=== Information provided ===

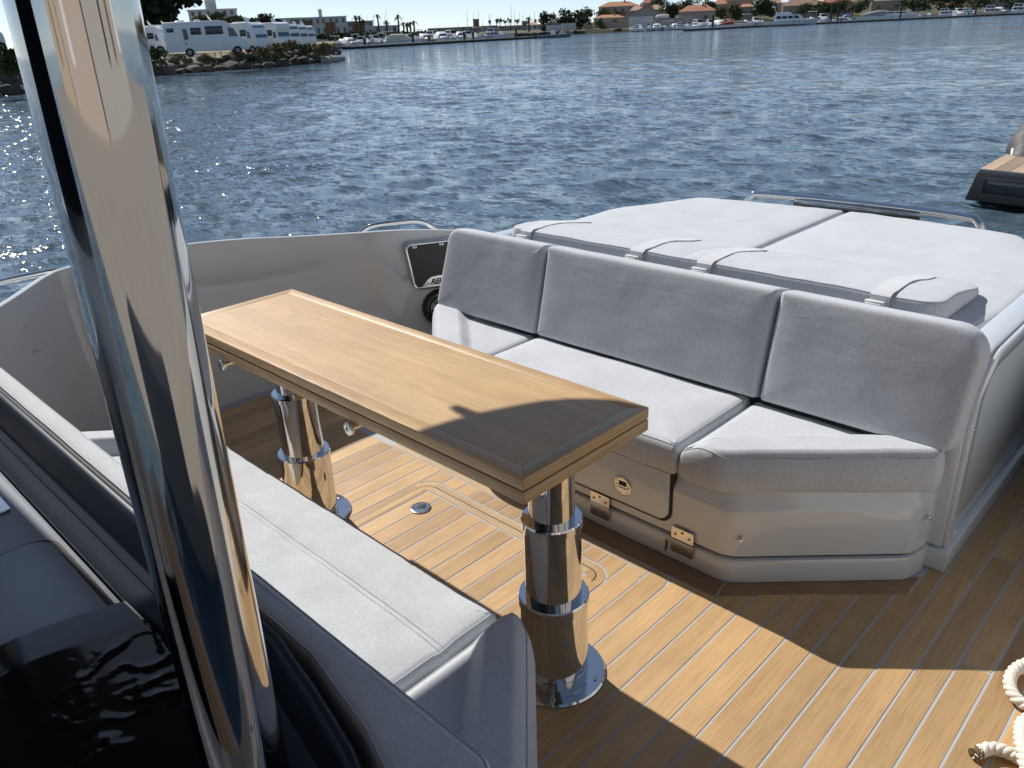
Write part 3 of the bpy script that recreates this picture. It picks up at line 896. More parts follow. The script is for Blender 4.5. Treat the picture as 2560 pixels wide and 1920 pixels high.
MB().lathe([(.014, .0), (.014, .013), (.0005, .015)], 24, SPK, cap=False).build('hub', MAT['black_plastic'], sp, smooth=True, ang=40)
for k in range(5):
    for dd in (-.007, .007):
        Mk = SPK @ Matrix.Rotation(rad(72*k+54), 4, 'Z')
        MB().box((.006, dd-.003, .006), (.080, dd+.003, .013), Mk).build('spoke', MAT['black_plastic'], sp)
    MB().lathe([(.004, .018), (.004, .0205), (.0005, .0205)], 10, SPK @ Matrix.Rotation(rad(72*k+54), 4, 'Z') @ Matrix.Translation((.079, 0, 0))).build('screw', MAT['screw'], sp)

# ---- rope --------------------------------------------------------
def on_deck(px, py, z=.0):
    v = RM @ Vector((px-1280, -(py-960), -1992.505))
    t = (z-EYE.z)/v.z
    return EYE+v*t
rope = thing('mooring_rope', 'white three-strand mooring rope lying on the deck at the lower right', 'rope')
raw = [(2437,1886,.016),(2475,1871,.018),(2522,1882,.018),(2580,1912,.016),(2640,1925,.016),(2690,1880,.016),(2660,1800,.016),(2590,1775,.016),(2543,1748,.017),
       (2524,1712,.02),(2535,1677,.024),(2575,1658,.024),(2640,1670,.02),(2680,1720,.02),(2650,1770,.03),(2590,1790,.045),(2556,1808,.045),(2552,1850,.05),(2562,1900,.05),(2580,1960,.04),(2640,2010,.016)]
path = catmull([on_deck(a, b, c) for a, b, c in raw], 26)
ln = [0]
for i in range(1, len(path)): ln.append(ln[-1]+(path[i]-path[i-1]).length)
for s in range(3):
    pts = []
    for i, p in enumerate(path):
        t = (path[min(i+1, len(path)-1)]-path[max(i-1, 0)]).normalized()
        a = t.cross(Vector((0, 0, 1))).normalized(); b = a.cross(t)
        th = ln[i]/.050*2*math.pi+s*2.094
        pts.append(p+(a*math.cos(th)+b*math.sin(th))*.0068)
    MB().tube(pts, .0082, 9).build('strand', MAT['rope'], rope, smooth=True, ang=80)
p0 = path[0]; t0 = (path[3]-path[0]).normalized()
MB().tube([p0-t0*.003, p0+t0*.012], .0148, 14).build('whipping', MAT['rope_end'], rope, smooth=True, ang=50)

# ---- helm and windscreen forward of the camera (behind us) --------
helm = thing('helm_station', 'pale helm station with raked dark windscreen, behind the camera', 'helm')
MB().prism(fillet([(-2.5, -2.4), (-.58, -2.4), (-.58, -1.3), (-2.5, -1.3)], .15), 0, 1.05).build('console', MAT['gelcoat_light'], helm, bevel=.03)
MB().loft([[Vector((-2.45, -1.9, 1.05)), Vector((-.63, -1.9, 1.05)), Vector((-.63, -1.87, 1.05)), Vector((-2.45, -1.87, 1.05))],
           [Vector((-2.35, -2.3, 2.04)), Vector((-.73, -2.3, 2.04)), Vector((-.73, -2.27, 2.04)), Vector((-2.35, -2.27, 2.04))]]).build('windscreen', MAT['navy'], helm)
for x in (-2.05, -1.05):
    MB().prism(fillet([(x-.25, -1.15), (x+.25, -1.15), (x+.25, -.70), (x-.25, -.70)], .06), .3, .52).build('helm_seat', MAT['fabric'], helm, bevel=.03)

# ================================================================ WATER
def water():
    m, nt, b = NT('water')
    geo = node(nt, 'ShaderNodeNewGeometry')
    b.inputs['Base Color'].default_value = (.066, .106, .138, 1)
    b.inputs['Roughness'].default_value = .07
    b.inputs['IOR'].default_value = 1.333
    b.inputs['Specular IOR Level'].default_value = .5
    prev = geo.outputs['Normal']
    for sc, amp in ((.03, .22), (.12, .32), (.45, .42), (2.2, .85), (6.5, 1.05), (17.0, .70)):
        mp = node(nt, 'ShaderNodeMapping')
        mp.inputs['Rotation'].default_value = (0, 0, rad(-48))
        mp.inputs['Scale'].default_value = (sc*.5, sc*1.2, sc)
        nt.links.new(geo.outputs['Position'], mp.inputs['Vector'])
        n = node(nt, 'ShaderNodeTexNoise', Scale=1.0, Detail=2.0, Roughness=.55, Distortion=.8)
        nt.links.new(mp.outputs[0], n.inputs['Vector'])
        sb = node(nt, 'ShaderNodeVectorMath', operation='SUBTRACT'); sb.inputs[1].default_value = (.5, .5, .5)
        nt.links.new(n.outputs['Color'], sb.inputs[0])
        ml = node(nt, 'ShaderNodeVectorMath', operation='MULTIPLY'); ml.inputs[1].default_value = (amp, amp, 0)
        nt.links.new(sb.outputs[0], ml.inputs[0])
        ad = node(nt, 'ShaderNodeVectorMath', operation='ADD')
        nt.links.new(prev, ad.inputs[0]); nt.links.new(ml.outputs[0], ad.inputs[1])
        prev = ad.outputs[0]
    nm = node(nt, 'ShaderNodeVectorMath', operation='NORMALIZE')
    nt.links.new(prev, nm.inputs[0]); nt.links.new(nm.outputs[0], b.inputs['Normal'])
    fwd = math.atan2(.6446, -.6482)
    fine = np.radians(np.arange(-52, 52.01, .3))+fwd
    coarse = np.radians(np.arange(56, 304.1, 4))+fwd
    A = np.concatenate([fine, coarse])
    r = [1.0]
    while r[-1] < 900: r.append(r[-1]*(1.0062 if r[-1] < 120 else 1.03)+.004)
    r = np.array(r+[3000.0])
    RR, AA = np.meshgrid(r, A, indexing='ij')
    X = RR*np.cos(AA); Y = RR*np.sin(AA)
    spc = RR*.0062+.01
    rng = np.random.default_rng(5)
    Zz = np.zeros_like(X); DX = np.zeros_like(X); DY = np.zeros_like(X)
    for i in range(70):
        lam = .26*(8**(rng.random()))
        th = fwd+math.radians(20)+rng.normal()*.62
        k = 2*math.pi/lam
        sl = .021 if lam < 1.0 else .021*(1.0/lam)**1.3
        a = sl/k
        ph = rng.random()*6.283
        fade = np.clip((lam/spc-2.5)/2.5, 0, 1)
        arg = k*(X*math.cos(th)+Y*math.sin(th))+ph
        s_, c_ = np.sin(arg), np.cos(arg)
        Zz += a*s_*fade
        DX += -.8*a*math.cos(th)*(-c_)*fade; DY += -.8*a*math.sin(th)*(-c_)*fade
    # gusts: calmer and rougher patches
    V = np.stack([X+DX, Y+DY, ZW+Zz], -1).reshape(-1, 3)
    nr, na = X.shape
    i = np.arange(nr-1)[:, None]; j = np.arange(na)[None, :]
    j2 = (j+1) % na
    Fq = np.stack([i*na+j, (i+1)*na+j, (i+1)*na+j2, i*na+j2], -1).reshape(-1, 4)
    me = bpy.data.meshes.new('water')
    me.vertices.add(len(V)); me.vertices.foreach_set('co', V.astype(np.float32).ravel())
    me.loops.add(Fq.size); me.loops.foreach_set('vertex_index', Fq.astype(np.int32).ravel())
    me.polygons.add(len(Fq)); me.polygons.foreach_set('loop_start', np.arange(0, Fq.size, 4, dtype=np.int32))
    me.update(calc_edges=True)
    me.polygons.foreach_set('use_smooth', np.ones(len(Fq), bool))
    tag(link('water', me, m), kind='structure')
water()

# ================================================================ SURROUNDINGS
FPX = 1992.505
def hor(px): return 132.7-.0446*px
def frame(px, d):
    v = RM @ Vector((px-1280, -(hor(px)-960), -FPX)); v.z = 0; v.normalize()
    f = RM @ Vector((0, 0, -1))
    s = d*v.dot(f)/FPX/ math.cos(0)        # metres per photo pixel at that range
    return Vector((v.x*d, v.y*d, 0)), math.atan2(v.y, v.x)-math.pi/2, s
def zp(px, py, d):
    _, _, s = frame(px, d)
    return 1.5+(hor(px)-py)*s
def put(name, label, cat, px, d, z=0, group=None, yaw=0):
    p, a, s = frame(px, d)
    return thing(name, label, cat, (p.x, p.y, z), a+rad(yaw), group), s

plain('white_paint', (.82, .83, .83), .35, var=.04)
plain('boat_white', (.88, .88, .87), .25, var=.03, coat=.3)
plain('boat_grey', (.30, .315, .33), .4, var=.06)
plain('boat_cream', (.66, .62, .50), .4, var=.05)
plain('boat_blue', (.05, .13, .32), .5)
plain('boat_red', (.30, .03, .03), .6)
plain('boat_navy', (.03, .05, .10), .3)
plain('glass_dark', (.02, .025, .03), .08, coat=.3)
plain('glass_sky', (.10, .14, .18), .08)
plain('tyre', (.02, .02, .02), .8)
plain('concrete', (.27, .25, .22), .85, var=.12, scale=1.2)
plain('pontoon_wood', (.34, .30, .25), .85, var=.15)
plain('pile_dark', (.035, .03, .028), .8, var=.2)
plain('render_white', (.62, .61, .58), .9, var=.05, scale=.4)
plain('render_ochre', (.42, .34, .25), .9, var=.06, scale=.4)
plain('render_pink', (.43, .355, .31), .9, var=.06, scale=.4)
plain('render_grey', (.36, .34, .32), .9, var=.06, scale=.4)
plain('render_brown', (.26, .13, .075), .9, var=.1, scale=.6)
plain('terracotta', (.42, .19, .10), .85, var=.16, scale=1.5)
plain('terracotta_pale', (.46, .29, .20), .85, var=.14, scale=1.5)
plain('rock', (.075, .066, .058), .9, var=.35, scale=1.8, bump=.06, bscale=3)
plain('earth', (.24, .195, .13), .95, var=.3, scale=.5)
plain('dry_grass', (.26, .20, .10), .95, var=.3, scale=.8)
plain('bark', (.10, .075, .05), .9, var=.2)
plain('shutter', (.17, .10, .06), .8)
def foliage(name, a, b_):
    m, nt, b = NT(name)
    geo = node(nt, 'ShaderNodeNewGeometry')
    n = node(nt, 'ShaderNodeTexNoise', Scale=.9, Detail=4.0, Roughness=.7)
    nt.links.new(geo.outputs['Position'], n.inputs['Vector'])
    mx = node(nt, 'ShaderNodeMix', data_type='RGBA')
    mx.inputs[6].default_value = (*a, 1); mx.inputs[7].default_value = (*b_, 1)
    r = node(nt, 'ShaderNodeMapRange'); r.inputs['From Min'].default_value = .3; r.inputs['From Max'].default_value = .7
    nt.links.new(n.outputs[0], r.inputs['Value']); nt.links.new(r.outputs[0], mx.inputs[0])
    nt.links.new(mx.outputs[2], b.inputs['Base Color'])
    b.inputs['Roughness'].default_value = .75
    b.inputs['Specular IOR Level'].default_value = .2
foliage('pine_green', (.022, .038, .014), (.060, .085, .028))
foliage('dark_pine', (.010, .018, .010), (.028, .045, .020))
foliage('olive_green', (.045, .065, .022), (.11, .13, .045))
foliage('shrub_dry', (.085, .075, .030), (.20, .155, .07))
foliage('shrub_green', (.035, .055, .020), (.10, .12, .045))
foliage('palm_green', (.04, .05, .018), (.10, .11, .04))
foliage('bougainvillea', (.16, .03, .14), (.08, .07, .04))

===

*Stated goal*.
Begin at the first line of the data above and repeat each line exactly, stopping after the line containing "0))).build('screw', MAT['screw'], sp)". Omit the pictures.

*Solution to the exercise*.
Write part 3 of the bpy script that recreates this picture. It picks up at line 896. More parts follow. The script is for Blender 4.5. Treat the picture as 2560 pixels wide and 1920 pixels high.
MB().lathe([(.014, .0), (.014, .013), (.0005, .015)], 24, SPK, cap=False).build('hub', MAT['black_plastic'], sp, smooth=True, ang=40)
for k in range(5):
    for dd in (-.007, .007):
        Mk = SPK @ Matrix.Rotation(rad(72*k+54), 4, 'Z')
        MB().box((.006, dd-.003, .006), (.080, dd+.003, .013), Mk).build('spoke', MAT['black_plastic'], sp)
    MB().lathe([(.004, .018), (.004, .0205), (.0005, .0205)], 10, SPK @ Matrix.Rotation(rad(72*k+54), 4, 'Z') @ Matrix.Translation((.079, 0, 0))).build('screw', MAT['screw'], sp)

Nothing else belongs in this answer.